■ **Information given**
####

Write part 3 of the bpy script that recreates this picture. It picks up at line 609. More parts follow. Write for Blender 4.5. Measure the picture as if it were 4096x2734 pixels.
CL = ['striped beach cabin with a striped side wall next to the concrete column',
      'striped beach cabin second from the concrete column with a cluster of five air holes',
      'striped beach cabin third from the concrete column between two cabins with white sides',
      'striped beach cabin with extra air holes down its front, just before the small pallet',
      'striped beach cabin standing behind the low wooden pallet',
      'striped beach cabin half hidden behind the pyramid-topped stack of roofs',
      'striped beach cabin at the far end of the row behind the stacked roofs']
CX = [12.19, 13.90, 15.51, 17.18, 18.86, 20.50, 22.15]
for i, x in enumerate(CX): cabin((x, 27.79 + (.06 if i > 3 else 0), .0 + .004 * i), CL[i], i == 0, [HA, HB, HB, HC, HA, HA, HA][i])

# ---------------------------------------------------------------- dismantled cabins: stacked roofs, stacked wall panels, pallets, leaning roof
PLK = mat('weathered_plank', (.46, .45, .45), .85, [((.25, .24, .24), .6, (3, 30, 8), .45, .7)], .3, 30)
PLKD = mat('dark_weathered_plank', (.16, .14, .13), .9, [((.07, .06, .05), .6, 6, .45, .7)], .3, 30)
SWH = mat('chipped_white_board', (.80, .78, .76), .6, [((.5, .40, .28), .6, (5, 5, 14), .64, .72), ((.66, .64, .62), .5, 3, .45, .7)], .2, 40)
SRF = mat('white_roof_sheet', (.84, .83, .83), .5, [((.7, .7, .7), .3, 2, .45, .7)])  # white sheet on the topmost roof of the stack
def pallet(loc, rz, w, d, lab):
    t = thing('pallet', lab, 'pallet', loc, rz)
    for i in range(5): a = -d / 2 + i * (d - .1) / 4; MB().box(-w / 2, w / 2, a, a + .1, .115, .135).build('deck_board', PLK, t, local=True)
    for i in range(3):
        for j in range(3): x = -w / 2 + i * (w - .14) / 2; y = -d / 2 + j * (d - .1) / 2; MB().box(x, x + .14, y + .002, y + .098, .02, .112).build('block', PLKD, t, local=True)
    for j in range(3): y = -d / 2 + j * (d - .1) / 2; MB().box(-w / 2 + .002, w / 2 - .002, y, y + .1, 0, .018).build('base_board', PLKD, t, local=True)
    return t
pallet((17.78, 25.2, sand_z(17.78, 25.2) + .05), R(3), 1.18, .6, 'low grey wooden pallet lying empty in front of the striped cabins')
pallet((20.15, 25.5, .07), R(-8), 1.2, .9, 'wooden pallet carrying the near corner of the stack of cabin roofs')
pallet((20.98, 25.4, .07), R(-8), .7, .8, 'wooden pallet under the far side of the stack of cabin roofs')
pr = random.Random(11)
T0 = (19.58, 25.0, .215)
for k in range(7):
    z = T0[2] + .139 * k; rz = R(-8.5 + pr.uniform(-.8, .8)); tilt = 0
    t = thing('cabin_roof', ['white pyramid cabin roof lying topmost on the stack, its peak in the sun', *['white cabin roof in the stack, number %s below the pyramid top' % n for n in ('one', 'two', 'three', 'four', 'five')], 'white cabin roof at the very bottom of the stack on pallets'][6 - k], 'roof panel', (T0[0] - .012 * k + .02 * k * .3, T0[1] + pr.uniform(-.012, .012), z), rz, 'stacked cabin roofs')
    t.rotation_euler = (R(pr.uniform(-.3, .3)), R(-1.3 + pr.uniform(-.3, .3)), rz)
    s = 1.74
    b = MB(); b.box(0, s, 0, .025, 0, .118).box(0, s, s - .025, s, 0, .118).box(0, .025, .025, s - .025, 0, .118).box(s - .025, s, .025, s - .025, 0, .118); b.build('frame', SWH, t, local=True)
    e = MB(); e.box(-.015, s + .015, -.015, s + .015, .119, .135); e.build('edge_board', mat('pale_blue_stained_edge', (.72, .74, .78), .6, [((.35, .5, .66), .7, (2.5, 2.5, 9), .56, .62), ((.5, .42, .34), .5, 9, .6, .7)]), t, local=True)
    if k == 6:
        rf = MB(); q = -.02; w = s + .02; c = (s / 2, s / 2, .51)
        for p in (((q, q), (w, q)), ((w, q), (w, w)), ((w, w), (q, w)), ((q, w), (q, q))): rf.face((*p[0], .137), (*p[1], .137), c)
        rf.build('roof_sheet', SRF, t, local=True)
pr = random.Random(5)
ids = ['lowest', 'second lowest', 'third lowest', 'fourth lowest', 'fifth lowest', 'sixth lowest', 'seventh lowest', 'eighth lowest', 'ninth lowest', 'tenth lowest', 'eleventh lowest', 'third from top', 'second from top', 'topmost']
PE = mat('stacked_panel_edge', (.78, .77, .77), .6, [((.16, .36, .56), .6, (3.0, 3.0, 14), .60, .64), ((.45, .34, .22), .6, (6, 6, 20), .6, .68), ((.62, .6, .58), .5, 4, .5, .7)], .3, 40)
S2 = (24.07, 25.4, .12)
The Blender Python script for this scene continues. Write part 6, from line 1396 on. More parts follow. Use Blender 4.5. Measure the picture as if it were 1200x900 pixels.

####

■ **Do this**
Exactly as shown, repeat every record.

■ **Reply**
Write part 3 of the bpy script that recreates this picture. It picks up at line 609. More parts follow. Write for Blender 4.5. Measure the picture as if it were 4096x2734 pixels.
CL = ['striped beach cabin with a striped side wall next to the concrete column',
      'striped beach cabin second from the concrete column with a cluster of five air holes',
      'striped beach cabin third from the concrete column between two cabins with white sides',
      'striped beach cabin with extra air holes down its front, just before the small pallet',
      'striped beach cabin standing behind the low wooden pallet',
      'striped beach cabin half hidden behind the pyramid-topped stack of roofs',
      'striped beach cabin at the far end of the row behind the stacked roofs']
CX = [12.19, 13.90, 15.51, 17.18, 18.86, 20.50, 22.15]
for i, x in enumerate(CX): cabin((x, 27.79 + (.06 if i > 3 else 0), .0 + .004 * i), CL[i], i == 0, [HA, HB, HB, HC, HA, HA, HA][i])

# ---------------------------------------------------------------- dismantled cabins: stacked roofs, stacked wall panels, pallets, leaning roof
PLK = mat('weathered_plank', (.46, .45, .45), .85, [((.25, .24, .24), .6, (3, 30, 8), .45, .7)], .3, 30)
PLKD = mat('dark_weathered_plank', (.16, .14, .13), .9, [((.07, .06, .05), .6, 6, .45, .7)], .3, 30)
SWH = mat('chipped_white_board', (.80, .78, .76), .6, [((.5, .40, .28), .6, (5, 5, 14), .64, .72), ((.66, .64, .62), .5, 3, .45, .7)], .2, 40)
SRF = mat('white_roof_sheet', (.84, .83, .83), .5, [((.7, .7, .7), .3, 2, .45, .7)])  # white sheet on the topmost roof of the stack
def pallet(loc, rz, w, d, lab):
    t = thing('pallet', lab, 'pallet', loc, rz)
    for i in range(5): a = -d / 2 + i * (d - .1) / 4; MB().box(-w / 2, w / 2, a, a + .1, .115, .135).build('deck_board', PLK, t, local=True)
    for i in range(3):
        for j in range(3): x = -w / 2 + i * (w - .14) / 2; y = -d / 2 + j * (d - .1) / 2; MB().box(x, x + .14, y + .002, y + .098, .02, .112).build('block', PLKD, t, local=True)
    for j in range(3): y = -d / 2 + j * (d - .1) / 2; MB().box(-w / 2 + .002, w / 2 - .002, y, y + .1, 0, .018).build('base_board', PLKD, t, local=True)
    return t
pallet((17.78, 25.2, sand_z(17.78, 25.2) + .05), R(3), 1.18, .6, 'low grey wooden pallet lying empty in front of the striped cabins')
pallet((20.15, 25.5, .07), R(-8), 1.2, .9, 'wooden pallet carrying the near corner of the stack of cabin roofs')
pallet((20.98, 25.4, .07), R(-8), .7, .8, 'wooden pallet under the far side of the stack of cabin roofs')
pr = random.Random(11)
T0 = (19.58, 25.0, .215)
for k in range(7):
    z = T0[2] + .139 * k; rz = R(-8.5 + pr.uniform(-.8, .8)); tilt = 0
    t = thing('cabin_roof', ['white pyramid cabin roof lying topmost on the stack, its peak in the sun', *['white cabin roof in the stack, number %s below the pyramid top' % n for n in ('one', 'two', 'three', 'four', 'five')], 'white cabin roof at the very bottom of the stack on pallets'][6 - k], 'roof panel', (T0[0] - .012 * k + .02 * k * .3, T0[1] + pr.uniform(-.012, .012), z), rz, 'stacked cabin roofs')
    t.rotation_euler = (R(pr.uniform(-.3, .3)), R(-1.3 + pr.uniform(-.3, .3)), rz)
    s = 1.74
    b = MB(); b.box(0, s, 0, .025, 0, .118).box(0, s, s - .025, s, 0, .118).box(0, .025, .025, s - .025, 0, .118).box(s - .025, s, .025, s - .025, 0, .118); b.build('frame', SWH, t, local=True)
    e = MB(); e.box(-.015, s + .015, -.015, s + .015, .119, .135); e.build('edge_board', mat('pale_blue_stained_edge', (.72, .74, .78), .6, [((.35, .5, .66), .7, (2.5, 2.5, 9), .56, .62), ((.5, .42, .34), .5, 9, .6, .7)]), t, local=True)
    if k == 6:
        rf = MB(); q = -.02; w = s + .02; c = (s / 2, s / 2, .51)
        for p in (((q, q), (w, q)), ((w, q), (w, w)), ((w, w), (q, w)), ((q, w), (q, q))): rf.face((*p[0], .137), (*p[1], .137), c)
        rf.build('roof_sheet', SRF, t, local=True)
pr = random.Random(5)
ids = ['lowest', 'second lowest', 'third lowest', 'fourth lowest', 'fifth lowest', 'sixth lowest', 'seventh lowest', 'eighth lowest', 'ninth lowest', 'tenth lowest', 'eleventh lowest', 'third from top', 'second from top', 'topmost']
PE = mat('stacked_panel_edge', (.78, .77, .77), .6, [((.16, .36, .56), .6, (3.0, 3.0, 14), .60, .64), ((.45, .34, .22), .6, (6, 6, 20), .6, .68), ((.62, .6, .58), .5, 4, .5, .7)], .3, 40)
S2 = (24.07, 25.4, .12)
The Blender Python script for this scene continues. Write part 6, from line 1396 on. More parts follow. Use Blender 4.5. Measure the picture as if it were 1200x900 pixels.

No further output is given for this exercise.